The Third Eye Foundation – Wake the Dead

Posted: 10 March 2018 in Albums
Tags: , , , , , , ,

Ici d’ailleurs – IDA119 – 30th March 2018

Christopher Nosnibor

The lengthy blurb which accompanies the latest release from Matt Elliott’s Third Eye Foundation, active since 1996, covers a lot of ground. A lot has happened since Semtex, the expanded reissue of which I ruminated on a couple of years ago. And yet. Wake the Dead may not match the violence, but still packs a restrained intensity.

‘Words have no place here except to confuse matters a little further. And the 40 minutes of throbbing, hypersensitive dubstep that make up the record are not aimed at sending a message to the mind. The intention is to make souls dance, to unite them and to remind us that, despite our choices and individual convictions, we are all components of the same whole and whether living or dead, we are connected forever.’

Increasingly I find myself returning to my own reactions and responses to music, and the separation between the objective and the subjective. Any engagement with music must necessarily be subjective. Dismissing chart music because it’s vapid crap is still a subjective opinion, given that objectively, it serves a social (and economic) function and is invariably extremely well-executed and produced in technical terms, and to complain about a lack of emotional depth or lyrical complexity may on the surface appear to be an objective criticism, but a listener’s lack of connection with it is subjective. Flimsy radio-friendly fodder is entertainment: it’s music that strives to achieve different ends which is art.

Wake the Dead, while pitched as having the purpose of ‘making souls dance’, is very much art in that it exists to evoke a deeper emotional response than ‘it’s got a good beat.’ Not that the beats aren’t good, but the slow, deliberate rhythms are more of the variety one nods to rather than getting down to.
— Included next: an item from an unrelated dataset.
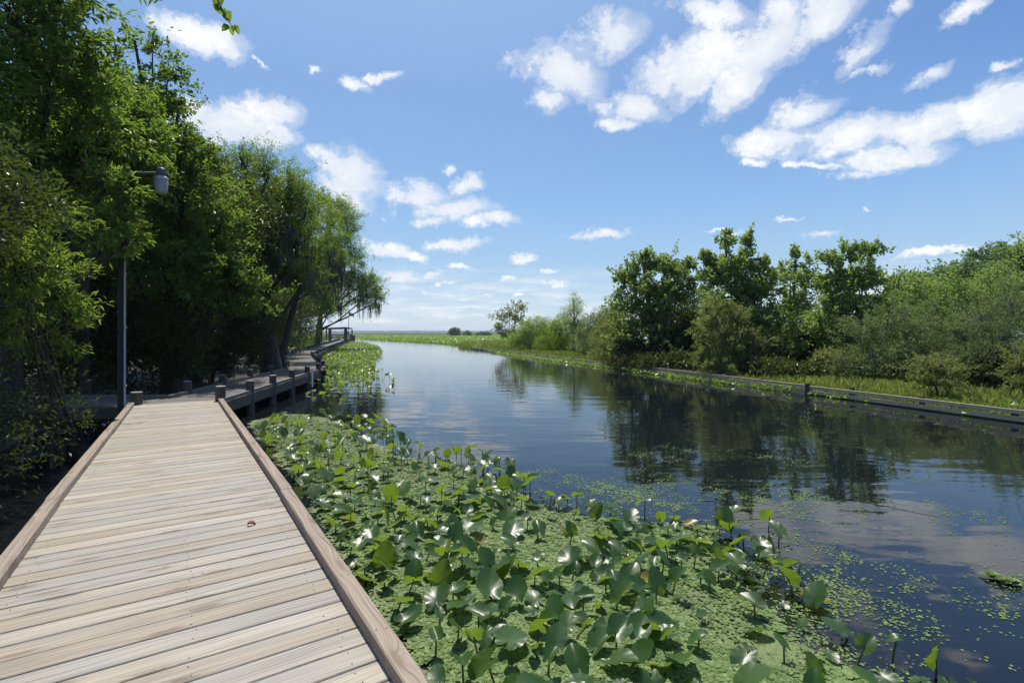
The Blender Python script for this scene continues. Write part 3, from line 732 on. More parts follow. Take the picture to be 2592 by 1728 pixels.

The title track sets the scene and the tone, with majestic, sweeping tones and soaring choral voices which rise towards the heavens above a slow, hypnotic semi-tribal beat has a rich resonance. The smooth, soothing cello is countered by occasional trills of feedback, creating a subtle but essential dissonance which alters the mood considerably. Gradually, over the course of the track’s thirteen-minute span, low-churning bass frequencies begin to throb and beats become stronger but also more fractured as looping echoes collide against one another disorientatingly.

‘The Blasted Tower’ combines gliding strings with stuttering, rapidfire fills, a balanced juxtaposition of soporifically soothing and twitchy tension, before ‘Controlled Demolition’ slides into murkier and rather heavier territory. With the structures less defined and a cacophonous collaging of sound pitched against warping bass tones, it makes for a cerebrally-challenging passage that culminates in a collision of brooding strings and extraneous noise.

The album’s only words are to be found on the shortest track, ‘That’s Why’, with a sampled shout of ‘Fucking pigs! I hate the fucking pigs!’ looped and mangled and fucked to fade. It feels a little incongruous, but provides a well-placed change in both tone and tempo ahead of the final cut, which takes the form of an elongated, wheezing drone graced with wordless female vocals which echo an abstract spiritual transcendence.

The six compositions segue into one another to form a continuous forty-minute suite. The atmosphere is dark, but more the darkness of twilight and shadows than pitch black small hours. There are moments where it feels a shade bleak, but these are contrasted by moments of uplifting beauty; the overarching sensation is one of a haunting feeling. As the sound fades to silence, the feeling of immersion hangs for a time. There’s no way to place that sensation in an objective context: this is about how the abstract language of sound touches the subconscious.